9/20/2016 c1 King of queens
I quite like this story and its potential however I noticed that you have a trend of writing a single chapters and then abandoning them which is your right but do tell us so we don't get our hopes up thinking you'll write another chapter.
9/9/2016 c1 R3hmix
interesting start, i look forward to read more
9/2/2016 c1 tomfe59
parece tener futuro la historia, aunque va a ser complicado que todos los npc lo amen; seria mejor que solo fueran 5 npc que lo amen, no creo que pueda con todo un batallon de mujeres...

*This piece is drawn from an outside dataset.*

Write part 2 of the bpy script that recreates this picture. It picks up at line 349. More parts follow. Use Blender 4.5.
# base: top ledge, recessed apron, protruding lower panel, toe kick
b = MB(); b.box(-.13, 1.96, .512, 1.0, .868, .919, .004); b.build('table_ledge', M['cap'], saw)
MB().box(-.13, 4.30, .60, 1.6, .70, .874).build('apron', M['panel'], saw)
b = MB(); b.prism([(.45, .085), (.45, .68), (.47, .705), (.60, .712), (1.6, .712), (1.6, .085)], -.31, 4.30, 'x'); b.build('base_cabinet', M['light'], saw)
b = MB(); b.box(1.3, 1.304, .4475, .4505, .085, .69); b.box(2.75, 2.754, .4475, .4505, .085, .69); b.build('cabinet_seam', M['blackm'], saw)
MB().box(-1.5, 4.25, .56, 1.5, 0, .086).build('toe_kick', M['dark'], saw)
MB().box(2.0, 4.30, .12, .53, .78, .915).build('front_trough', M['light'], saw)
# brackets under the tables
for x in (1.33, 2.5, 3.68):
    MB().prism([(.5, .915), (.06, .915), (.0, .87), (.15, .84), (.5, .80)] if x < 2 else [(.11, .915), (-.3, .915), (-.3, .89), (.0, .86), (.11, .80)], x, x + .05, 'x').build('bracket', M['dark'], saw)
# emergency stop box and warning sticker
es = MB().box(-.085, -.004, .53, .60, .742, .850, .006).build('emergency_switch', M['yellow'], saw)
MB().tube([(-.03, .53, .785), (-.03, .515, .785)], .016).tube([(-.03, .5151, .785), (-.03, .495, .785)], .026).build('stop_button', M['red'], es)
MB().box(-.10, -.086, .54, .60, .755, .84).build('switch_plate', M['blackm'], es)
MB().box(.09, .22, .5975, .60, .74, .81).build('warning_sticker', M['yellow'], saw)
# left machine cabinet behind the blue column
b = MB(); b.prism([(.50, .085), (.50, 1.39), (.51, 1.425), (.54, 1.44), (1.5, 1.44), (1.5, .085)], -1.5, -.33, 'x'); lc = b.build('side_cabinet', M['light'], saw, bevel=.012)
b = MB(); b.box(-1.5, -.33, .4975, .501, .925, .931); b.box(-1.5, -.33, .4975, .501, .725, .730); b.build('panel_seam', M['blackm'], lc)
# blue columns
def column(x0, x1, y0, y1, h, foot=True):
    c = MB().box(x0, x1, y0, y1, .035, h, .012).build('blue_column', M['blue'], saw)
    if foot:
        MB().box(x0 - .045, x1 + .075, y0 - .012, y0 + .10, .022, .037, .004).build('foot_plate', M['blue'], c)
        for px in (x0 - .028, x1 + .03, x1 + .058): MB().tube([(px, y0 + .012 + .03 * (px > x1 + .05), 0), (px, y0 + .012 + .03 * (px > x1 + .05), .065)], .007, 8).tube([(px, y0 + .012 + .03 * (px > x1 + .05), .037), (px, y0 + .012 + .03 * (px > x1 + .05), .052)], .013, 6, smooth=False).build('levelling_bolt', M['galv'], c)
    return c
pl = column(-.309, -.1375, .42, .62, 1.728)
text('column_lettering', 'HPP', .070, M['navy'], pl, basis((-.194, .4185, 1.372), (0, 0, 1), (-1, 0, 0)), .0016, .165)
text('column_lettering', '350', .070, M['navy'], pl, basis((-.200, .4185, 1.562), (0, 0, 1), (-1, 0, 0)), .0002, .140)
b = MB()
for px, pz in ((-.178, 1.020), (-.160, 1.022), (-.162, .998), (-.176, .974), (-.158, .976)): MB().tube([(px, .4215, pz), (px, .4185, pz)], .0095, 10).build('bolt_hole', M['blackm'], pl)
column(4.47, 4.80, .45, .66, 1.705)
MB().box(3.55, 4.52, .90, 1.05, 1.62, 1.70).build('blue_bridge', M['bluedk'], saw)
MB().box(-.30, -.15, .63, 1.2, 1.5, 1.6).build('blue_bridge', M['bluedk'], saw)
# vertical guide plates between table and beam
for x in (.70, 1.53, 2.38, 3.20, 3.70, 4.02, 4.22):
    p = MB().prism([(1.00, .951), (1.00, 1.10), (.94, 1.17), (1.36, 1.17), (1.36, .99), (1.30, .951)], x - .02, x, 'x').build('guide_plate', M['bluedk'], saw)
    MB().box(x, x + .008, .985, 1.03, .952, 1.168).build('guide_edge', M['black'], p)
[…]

el no es keima katsuragi...

espero con ansias tu proximo capitulo, por favor pon una roza de 7 colas y una draconiana en el harem, seria geniaaaal.
9/2/2016 c1 Jake
Making the OC the CEO's son seemed a bit unnecessary. In the Overlord universe 'players' are already extremely overpowered so i could do without the whole special treatment thing. Besides you could've created a new species without making Cain the CEO son. But i still really enjoyed this first chapter. It does have a nice concept and a lot of potential.
9/2/2016 c1 Volfy790
9/1/2016 c1 6S6D6
Good story concept. However, both grammar and spelling can use quite a bit of polishing. I noticed many errors in regards to each. Basically I recommend looking over your work at least 2-4 times, and getting someone else to proof is a wonderful idea as well. Wish you the best success,

9/1/2016 c1 Someguy
So your just making him op like the guy with "Developers's daughter". well since its youre story I dont see the problem. I want to make one making Momonga op(not that he isn't one in the original).
9/1/2016 c1 Guest
Very interesting first chapter, i hope you post more soon.
ps: I think you meant akame ga kill instead of kill la kill.